Laura Freeman Laura Freeman

Wet weather boots

issue 11 November 2017

‘Foot – foot – foot – foot – sloggin’ over Africa — / (Boots – boots – boots – boots – movin’ up and down again!).’ I do like Rudyard Kipling. I know I’m not supposed to. Trigger warning: empire, jungle stereotypes, microaggressions against monkeys, cultural appropriation of other people’s elephants. But what a stomping great marching poem ‘Boots’ is.

Learn at least the first verse by heart: it’s the right rhythm for walking when the rain comes on and you’re miles from home. Boots–boots–boots–boots. Imagine the dust stamped up from the veld. The other one to sing under your breath in a downpour is: ‘She’ll be comin’ round the mountain (when she comes).’ It rouses even the dampest spirits.

You can brave any weather with the right boots, and British boots are the best in the world. They must be waterproof. None of this rubbish about ‘water-protected’. That’s what shoe shops say about boots to get you from the front door to the bus stop. Fine for mizzle and a puddle, but not up to Sunday walks in the mire. You want the tough stuff: ‘Gore-Tex’, ‘all-weather’, ‘rubber membrane’.

I learnt the hard way. For a walking holiday on the Sussex Downs I pitched up in ten-year-old Russell & Bromleys. Soles, heels and laces replaced each time they wore thin. Never a crack in the leather. And, damn them, they leaked. Half an hour into the first morning, halfway up a hill. The first heart-sinking squelch. Then three hours’ walking until lunch, socks soggier every step. Squelch — squelch — squelch — squelch — sloggin’ over Eastbourne cliffs. That decided me. No more high-street lace-ups. I went to Clarks for the first time since nursery shoe-fittings, and bought a pair of Gore-Tex walkers. Stand ankle-deep in a fjord and not a drop gets through. They’re not chic, though. For that, there’s Dubarry. Founded in 1937, it celebrates its 80th birthday this year. There’s something reassuring about Irish boots: proof against peat bogs. Not technically British, I know, but I’ve tested my pair against our native marshes and they are ark-tight. (You do, however, go skating on ice.)

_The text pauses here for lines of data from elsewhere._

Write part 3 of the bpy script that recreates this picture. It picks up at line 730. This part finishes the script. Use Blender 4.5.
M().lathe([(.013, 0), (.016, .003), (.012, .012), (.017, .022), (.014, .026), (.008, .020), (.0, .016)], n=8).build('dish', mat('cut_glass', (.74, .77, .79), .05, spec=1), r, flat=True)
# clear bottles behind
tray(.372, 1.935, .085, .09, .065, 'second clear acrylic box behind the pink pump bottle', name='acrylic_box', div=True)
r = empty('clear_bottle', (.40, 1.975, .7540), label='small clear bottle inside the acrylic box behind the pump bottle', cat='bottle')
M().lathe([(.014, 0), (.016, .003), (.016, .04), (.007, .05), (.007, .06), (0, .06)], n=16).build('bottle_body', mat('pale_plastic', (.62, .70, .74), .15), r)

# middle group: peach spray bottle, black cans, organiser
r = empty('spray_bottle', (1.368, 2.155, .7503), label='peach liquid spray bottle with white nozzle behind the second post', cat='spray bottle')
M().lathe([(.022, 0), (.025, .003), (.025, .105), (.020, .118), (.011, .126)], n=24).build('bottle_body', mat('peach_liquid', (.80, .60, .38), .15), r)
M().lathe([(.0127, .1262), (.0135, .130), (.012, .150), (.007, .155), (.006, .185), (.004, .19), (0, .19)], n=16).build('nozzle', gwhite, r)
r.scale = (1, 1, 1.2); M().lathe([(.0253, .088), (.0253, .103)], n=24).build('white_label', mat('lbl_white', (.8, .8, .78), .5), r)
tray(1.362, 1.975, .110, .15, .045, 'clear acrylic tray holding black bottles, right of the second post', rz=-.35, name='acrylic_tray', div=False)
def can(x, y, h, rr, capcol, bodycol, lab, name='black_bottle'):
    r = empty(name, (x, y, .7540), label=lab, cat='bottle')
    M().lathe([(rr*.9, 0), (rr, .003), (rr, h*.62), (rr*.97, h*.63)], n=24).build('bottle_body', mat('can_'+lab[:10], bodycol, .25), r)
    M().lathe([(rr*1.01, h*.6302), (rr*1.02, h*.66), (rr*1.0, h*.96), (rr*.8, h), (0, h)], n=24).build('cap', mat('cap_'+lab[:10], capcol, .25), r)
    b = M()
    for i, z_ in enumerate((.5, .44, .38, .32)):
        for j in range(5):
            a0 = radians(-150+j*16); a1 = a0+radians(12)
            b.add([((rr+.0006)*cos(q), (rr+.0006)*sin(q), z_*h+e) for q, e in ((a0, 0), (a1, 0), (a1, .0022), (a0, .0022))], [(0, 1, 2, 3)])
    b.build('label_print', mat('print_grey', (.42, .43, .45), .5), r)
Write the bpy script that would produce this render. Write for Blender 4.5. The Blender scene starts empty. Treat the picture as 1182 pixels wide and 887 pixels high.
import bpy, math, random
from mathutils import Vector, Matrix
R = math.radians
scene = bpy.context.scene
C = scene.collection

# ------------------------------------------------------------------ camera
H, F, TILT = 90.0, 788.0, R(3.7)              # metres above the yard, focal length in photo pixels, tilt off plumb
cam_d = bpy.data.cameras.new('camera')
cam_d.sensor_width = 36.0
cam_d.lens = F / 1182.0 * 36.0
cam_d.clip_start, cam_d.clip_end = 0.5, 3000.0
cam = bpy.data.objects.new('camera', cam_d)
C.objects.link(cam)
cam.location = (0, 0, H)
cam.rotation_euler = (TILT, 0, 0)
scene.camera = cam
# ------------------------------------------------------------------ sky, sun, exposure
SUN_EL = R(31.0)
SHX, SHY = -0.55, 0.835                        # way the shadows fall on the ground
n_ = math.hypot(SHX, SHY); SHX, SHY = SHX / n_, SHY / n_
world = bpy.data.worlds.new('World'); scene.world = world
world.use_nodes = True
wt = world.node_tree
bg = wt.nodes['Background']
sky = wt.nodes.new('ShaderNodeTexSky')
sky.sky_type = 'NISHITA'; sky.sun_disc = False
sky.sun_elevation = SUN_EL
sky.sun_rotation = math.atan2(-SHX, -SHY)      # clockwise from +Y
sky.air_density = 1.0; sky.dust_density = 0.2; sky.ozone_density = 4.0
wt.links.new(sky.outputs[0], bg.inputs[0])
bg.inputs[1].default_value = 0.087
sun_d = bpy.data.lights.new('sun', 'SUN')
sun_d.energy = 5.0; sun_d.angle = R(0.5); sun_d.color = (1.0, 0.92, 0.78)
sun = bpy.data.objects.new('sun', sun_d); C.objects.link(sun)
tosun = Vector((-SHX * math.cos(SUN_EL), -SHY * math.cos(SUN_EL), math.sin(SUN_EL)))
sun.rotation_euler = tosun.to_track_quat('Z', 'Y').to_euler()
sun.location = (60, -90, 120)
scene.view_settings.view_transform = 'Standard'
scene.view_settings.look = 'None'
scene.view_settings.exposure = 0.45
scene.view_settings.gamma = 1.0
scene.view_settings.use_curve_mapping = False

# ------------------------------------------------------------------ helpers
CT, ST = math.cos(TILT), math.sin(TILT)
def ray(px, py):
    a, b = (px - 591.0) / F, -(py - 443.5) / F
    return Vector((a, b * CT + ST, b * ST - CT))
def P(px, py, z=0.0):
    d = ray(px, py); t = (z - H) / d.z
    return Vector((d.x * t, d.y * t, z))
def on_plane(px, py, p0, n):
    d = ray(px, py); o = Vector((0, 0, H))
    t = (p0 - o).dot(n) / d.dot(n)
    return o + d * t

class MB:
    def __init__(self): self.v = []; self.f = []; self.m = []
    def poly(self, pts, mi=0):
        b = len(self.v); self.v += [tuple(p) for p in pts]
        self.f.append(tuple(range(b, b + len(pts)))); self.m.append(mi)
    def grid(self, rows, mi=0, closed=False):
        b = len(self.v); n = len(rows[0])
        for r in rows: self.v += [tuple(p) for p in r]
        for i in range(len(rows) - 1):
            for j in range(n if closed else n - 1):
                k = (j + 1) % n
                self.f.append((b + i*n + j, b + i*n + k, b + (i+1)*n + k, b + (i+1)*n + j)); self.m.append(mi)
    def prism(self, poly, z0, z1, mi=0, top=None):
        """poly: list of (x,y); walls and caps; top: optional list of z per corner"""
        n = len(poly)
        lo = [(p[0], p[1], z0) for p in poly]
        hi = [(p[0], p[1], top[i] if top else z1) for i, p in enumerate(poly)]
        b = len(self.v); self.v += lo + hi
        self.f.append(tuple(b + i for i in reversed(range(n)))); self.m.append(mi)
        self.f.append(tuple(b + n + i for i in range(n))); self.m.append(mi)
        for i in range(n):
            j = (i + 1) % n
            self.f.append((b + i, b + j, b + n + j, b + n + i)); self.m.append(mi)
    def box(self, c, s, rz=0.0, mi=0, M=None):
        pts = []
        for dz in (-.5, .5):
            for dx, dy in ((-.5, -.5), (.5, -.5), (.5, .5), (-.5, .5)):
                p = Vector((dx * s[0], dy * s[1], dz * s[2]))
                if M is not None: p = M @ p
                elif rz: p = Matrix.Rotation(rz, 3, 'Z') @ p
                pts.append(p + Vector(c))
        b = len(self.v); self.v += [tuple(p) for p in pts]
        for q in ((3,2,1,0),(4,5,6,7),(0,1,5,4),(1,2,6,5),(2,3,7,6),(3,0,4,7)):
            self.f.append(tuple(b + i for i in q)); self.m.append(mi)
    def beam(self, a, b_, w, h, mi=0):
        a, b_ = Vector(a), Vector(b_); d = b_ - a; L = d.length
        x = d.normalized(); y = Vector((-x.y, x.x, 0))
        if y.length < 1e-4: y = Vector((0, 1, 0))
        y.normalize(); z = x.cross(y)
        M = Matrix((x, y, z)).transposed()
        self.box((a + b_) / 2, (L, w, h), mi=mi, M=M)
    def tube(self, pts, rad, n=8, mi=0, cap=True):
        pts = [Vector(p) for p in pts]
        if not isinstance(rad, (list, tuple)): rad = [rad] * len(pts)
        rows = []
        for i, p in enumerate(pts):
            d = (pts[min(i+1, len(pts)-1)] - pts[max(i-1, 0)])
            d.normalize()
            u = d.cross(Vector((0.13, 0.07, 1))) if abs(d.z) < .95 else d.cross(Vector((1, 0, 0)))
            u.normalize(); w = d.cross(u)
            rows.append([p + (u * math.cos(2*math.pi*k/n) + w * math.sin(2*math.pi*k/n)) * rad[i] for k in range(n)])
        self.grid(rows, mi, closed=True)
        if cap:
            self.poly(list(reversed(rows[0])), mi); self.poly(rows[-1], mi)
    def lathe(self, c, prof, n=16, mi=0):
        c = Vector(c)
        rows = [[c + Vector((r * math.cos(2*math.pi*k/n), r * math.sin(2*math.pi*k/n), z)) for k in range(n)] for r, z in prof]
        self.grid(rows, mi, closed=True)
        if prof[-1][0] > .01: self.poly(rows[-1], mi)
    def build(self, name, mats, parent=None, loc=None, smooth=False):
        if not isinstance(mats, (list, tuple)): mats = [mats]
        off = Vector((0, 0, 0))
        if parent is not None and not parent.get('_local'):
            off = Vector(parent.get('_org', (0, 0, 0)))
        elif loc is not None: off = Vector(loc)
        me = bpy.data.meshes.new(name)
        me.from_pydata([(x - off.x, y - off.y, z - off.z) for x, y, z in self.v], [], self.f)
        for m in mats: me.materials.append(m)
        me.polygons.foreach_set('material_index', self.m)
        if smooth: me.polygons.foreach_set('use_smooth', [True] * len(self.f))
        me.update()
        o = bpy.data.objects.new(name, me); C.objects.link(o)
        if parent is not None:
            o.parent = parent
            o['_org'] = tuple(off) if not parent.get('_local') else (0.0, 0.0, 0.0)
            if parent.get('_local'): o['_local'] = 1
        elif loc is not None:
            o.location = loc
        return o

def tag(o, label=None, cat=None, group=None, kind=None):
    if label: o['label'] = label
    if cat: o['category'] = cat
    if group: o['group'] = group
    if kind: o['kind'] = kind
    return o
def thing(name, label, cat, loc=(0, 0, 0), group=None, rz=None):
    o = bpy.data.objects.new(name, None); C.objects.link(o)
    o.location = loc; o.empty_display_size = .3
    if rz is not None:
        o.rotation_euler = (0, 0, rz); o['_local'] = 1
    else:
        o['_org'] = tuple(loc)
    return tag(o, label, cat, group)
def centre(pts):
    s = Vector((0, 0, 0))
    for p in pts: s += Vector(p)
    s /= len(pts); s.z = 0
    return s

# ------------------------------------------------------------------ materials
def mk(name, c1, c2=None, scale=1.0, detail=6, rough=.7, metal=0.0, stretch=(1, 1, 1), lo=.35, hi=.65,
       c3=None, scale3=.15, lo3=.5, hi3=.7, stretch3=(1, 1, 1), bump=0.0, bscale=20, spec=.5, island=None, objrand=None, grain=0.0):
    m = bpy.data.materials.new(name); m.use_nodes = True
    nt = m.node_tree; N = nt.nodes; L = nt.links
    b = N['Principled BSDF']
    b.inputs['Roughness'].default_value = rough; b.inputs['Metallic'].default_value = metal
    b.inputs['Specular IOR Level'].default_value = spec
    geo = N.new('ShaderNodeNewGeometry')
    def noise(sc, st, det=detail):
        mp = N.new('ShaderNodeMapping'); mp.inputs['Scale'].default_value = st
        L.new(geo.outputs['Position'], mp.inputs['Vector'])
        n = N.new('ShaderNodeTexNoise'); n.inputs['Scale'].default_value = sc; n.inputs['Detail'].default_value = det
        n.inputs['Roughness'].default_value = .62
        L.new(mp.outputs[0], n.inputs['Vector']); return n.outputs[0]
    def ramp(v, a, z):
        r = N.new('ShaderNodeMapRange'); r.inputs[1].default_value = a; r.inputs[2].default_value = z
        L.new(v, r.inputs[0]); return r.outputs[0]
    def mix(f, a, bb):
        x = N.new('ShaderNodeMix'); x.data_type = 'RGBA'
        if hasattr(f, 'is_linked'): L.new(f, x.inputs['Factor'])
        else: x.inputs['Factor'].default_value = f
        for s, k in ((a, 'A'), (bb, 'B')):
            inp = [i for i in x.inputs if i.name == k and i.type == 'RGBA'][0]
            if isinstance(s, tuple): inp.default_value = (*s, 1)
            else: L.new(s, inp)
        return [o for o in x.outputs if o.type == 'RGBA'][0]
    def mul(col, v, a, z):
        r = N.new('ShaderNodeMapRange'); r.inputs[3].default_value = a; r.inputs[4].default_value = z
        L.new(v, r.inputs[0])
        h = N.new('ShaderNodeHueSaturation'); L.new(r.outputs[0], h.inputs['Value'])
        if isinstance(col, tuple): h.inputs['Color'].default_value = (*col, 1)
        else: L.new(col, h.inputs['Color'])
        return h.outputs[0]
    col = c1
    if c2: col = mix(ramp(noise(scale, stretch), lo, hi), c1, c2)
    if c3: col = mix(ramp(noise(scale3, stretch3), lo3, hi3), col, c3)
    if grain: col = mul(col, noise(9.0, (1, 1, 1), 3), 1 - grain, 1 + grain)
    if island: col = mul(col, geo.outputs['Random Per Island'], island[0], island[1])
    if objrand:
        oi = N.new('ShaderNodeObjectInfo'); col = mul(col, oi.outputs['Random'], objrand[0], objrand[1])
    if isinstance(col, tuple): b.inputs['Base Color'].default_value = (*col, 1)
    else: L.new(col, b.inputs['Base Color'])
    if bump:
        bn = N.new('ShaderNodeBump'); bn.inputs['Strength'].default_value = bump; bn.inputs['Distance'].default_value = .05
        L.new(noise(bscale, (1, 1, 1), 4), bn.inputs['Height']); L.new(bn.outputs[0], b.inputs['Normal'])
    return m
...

The Duchess of Cambridge wears Le Chameau wellingtons from Normandy, which is not very patriotic. Hunter wellies hold the royal warrant, though the sheen has been rubbed off by 1 Glastonbury pouters and by cabinet ministers responding with money-no-object urgency to winter floods.

There is no greater misery or privation than cold, wet feet. Reading Thomas Hardy’s Tess of the D’Urbervilles again last winter I thought: I can bear it. The assault, the baby, the little grave, abandoned on her honeymoon, the turnip farm. But when Mercy Chant takes Tess’s boots hidden in the hedge to give to the poor… that was too much for me. Oh, Tessy!